A wall of 70-inch LCD video screens combined to show high-definition footage of geese on the wing or other scenes from state parks.

A "Day at Lake Anna State Park" display that uses a screen inside a tent to create a friendly female camper who recommends neat hikes and a guided tour of a former gold mine.

Walls covered floor to ceiling with images of trees, streams and more.

Interactive displays with questions about the state's flora and fauna, bringing a game-like experience to learning.

An enclosed 3-D theater that will show a short film of dramatic sights and stories from state parks.

"It's all to educate and entertain kids of all ages," said Johnny Finch, president of VAFP and Lake Anna State Park neighbor and supporter. "Everything here is designed to help visitors learn more about and be more connected to this park and others."

I met with Finch and multimedia consultant Fred Lochner of Wisconsin recently to see the dazzling transformation overseen by Lochner's Imperial Multimedia.

Legislators, business leaders and other special guests were being hosted this weekend at a special unveiling.

The public can get a look during a special opening from 10 a.m. to 3 p.m.
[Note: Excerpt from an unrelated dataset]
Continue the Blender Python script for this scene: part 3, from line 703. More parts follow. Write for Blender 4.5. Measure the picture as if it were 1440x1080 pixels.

Feb. 23 and 24, or later in the year when it opens with regular hours.

Finch explained that Lochner's mix of video screens, game-like displays and more form a new approach he and others involved in Virginia parks would like to see expanded.

The VAFP president, who works closely with Virginia State Park's Director Joe Elton, noted that the budget for a major new exhibit in a park's visitor center is typically $500,000 to $1 million.